My favorite movie is It’s a Wonderful Life and I usually get a chance to watch it this time of year. This year, I am reminded of the “bank run” scene on the Bailey Savings & Loan. We quickly forgot the bank runs of 2023 that put Silicon Valley Bank out of business and threatened a contagious downward spiral with grave implications.
Banks purchased bonds with the deposits from their customers. Checking accounts, savings accounts and CDs are deployed as loans to other customers or sometimes used to purchase bonds and other “safe” assets. Well, when rates went up, the bond values declined dramatically. It would be similar to a manufacturer building inventory of hundreds of units at $10,000 a piece, and then watching the value decline to $5,000 each…and then their lender called their loan to be repaid. The same thing happened to the banks. The depositors wanted their money out, the banks needed to liquidate bonds at a loss to repay their depositors, and the bank run was on.
So, with liquidity at a premium, what did banks do with their loan programs in 2023? They demanded higher interest rates, higher FICO scores, or some combination of both to entice them to deploy their deposits into consumer loans.
Banks periodically review and adjust their lending standards based on various factors, including economic conditions, risk assessments, and regulatory requirements. If banks are increasing FICO score standards for consumer loans, it could be influenced by several reasons:
Risk Management: Banks aim to manage their risk exposure, especially during economic downturns or uncertain times. Raising FICO score requirements can be a way to ensure that borrowers have a stronger credit history, making them less likely to default on loans.

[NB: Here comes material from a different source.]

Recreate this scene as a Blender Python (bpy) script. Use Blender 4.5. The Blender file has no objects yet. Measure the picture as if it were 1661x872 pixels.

Regulatory Requirements: Financial institutions are subject to regulations that may influence lending practices. Regulators may encourage or require banks to maintain certain capital levels, and adjusting lending standards is one way banks can manage their capital positions.
Market Conditions: Changes in the economic environment, such as rising interest rates, can affect the cost of funds for banks. Adjusting lending standards, including FICO score requirements, allows banks to adapt to changing market conditions.
Credit Risk Assessment: If banks perceive an increase in the overall credit risk of borrowers, they may adjust their lending standards to mitigate potential losses. This could involve raising FICO score requirements to ensure a more creditworthy borrower pool.
Like many industries, banking has its cycles, but conditions changed dramatically in 2023. Demands for liquidity and loan underwriting are as tight as they have been since the financial crisis of 2008-09. But, like all cycles, this too shall pass. Banks are most profitable when they loan their deposits to other customers. Rates will decline in 2024 and beyond. The demand for liquidity will fade. And, banks will get hungry again for loan volume.